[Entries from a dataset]

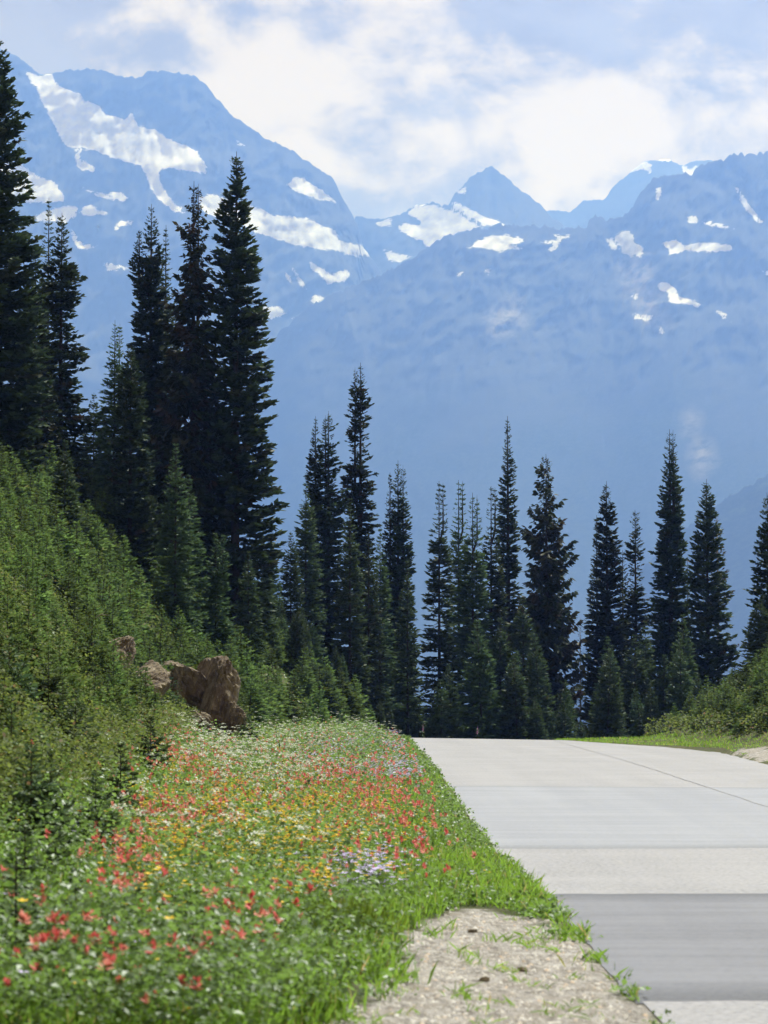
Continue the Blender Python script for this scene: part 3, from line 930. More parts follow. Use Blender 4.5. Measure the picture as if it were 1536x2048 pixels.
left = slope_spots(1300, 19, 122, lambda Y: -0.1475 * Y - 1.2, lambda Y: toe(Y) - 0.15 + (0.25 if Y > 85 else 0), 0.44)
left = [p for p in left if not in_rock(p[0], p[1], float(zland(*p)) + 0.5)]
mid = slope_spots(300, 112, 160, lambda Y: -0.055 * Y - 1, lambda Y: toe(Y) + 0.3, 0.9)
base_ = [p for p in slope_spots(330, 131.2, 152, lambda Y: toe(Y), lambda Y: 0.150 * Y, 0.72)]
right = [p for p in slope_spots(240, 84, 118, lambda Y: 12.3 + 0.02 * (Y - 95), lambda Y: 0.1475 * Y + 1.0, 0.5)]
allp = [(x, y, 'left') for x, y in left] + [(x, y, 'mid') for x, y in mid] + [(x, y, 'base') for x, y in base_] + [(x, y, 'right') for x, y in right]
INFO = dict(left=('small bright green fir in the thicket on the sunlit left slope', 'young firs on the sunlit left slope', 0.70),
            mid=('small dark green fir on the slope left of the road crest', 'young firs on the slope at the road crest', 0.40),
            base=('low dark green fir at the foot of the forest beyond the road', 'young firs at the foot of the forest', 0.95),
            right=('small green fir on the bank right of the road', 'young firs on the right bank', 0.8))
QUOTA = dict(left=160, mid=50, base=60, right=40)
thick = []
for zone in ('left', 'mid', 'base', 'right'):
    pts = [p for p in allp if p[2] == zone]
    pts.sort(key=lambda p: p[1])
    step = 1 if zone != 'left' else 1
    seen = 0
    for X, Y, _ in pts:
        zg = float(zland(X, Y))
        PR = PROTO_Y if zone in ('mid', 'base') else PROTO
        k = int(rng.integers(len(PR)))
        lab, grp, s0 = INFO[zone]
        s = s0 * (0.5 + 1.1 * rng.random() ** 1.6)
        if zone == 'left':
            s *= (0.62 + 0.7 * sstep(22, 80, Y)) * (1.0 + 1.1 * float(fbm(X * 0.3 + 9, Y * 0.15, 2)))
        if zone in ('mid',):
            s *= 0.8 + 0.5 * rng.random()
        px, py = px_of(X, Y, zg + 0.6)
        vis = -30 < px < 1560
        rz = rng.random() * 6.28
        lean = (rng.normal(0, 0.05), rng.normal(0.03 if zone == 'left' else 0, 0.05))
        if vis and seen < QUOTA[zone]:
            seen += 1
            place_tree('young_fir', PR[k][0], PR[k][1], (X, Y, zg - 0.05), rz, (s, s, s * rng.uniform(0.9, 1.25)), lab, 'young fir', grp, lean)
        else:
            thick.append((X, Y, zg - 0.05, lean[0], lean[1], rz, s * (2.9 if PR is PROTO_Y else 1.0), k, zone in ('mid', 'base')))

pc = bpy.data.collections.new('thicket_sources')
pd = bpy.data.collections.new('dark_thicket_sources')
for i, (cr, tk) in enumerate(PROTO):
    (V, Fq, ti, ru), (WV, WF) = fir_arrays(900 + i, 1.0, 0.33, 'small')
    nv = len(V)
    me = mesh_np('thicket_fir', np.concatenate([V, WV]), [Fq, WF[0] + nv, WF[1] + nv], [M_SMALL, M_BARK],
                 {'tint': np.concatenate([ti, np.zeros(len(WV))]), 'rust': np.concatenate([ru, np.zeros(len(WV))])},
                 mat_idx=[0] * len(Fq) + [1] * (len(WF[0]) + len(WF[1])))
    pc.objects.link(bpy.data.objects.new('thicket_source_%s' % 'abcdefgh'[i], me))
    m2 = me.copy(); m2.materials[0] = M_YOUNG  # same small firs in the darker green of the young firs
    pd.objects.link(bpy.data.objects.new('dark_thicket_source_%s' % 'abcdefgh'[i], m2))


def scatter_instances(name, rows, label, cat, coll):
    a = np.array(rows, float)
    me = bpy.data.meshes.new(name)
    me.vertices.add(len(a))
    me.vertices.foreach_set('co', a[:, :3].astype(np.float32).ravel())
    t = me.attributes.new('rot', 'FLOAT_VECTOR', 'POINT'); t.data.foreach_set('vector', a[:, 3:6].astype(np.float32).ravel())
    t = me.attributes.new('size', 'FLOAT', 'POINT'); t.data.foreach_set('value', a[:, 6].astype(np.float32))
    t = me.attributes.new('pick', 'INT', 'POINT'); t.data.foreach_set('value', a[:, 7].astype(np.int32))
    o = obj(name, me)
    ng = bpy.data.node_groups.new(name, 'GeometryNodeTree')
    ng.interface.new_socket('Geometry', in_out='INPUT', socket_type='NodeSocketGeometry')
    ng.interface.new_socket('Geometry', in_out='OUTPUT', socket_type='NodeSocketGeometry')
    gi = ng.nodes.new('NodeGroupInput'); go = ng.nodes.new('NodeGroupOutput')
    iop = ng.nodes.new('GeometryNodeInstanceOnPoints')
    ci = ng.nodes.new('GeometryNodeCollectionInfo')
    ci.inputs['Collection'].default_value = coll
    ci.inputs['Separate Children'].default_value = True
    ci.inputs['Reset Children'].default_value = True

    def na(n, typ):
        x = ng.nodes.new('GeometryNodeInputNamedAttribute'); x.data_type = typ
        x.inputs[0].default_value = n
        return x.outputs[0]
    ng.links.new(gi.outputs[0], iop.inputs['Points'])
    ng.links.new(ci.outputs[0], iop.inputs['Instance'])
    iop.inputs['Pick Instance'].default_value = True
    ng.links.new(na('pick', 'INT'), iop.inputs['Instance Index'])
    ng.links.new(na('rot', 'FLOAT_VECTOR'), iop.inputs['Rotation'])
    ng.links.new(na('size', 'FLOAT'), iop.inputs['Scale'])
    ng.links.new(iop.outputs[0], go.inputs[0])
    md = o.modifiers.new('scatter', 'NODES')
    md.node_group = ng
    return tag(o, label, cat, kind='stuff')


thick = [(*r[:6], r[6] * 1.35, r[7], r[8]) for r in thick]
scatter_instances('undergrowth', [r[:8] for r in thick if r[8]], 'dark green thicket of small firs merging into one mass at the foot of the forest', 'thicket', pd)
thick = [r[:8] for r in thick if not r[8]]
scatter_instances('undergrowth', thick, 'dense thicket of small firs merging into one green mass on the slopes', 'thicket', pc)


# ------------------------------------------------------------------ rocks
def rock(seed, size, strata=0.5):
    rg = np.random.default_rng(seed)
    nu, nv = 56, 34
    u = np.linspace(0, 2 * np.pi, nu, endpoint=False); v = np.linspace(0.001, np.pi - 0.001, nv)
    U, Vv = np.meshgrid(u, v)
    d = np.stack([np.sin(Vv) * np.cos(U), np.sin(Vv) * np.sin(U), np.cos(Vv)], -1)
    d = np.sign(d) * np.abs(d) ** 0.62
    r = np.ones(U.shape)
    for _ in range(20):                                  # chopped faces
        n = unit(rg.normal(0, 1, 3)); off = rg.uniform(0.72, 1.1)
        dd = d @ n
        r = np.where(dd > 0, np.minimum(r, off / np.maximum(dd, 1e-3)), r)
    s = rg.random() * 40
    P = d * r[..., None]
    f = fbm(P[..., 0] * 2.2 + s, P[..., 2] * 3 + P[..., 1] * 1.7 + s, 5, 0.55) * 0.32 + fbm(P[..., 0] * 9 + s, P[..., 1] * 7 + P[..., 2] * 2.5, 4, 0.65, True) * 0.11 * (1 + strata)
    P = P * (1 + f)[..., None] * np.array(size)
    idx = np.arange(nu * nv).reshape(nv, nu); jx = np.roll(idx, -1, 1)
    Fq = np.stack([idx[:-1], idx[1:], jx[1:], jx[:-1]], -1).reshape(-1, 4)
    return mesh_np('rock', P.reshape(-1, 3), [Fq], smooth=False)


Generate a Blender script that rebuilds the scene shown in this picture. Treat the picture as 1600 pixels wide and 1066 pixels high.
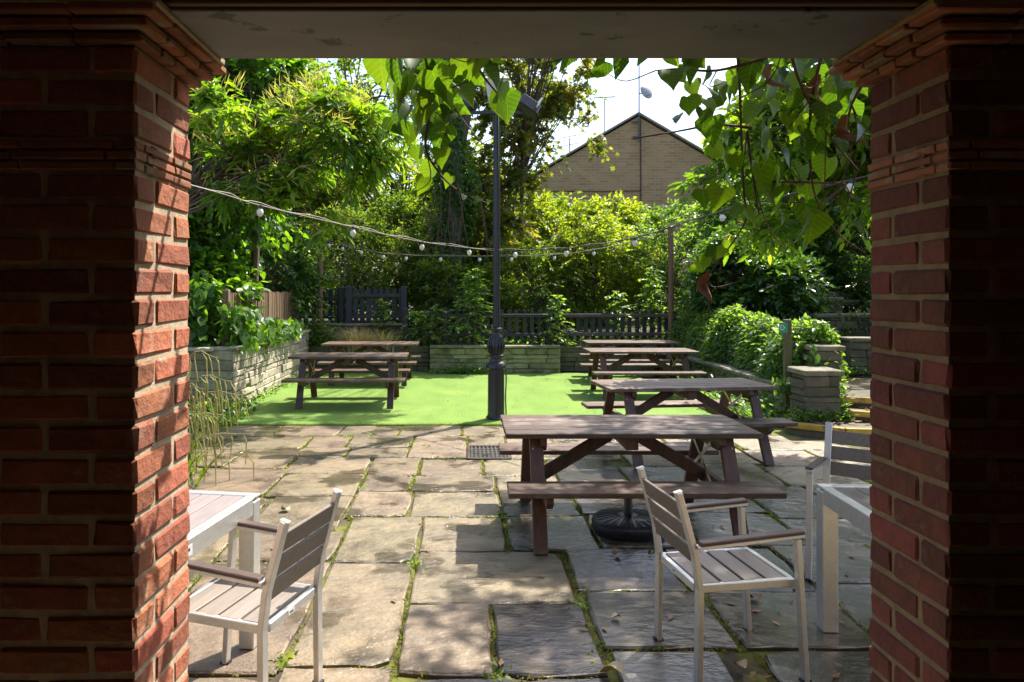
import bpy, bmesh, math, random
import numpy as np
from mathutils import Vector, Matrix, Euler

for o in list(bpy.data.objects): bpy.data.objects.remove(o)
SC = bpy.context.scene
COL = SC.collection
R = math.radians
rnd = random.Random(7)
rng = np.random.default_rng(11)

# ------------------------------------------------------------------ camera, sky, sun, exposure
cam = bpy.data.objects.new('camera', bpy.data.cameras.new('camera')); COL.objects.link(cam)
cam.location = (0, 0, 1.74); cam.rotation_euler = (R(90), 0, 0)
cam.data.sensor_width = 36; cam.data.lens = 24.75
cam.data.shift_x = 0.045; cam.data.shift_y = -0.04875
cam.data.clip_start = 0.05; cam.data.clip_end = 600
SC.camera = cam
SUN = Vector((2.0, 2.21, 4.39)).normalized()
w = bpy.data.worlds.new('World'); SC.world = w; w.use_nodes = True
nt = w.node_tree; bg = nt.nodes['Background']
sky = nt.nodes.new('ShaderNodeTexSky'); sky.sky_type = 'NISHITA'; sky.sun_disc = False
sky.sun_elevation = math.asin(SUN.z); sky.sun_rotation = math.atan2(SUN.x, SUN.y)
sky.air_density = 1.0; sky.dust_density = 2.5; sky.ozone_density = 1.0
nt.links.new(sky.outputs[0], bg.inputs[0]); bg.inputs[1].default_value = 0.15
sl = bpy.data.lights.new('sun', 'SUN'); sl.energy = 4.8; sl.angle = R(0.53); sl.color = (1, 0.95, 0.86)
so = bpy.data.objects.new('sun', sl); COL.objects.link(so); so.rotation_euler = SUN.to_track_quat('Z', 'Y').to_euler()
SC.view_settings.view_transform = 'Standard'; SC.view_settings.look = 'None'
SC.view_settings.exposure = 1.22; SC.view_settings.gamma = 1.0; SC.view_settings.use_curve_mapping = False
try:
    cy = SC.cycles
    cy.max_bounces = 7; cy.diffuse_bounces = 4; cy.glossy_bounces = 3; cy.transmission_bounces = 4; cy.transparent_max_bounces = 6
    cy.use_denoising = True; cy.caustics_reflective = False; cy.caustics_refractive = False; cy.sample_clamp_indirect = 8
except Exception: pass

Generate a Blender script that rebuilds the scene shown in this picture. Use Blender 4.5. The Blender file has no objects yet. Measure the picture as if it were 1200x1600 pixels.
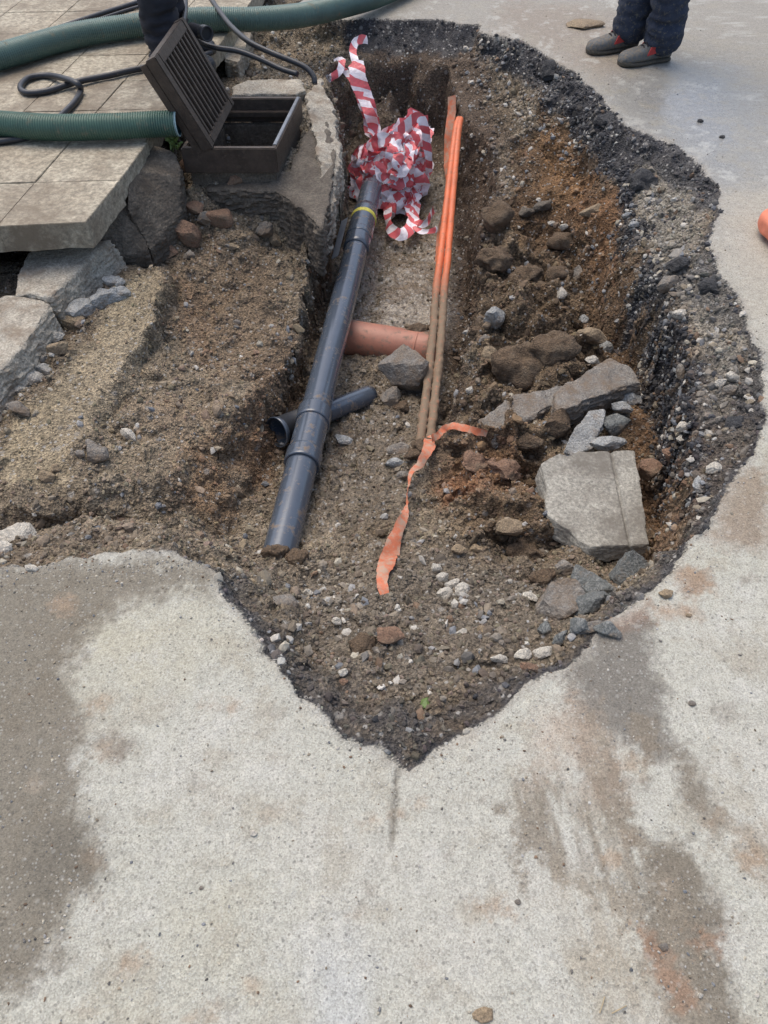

→ **EXERCISE BRIEF**:
Copy out each line of the material that holds the word "shown".

→ **SOLUTION**:
Generate a Blender script that rebuilds the scene shown in this picture. Treat the picture as 1600 pixels wide and 1066 pixels high.
Generate a Blender script that rebuilds the scene shown in this picture. Use Blender 4.5. The Blender file has no objects yet. Measure the picture as if it were 1200x1600 pixels.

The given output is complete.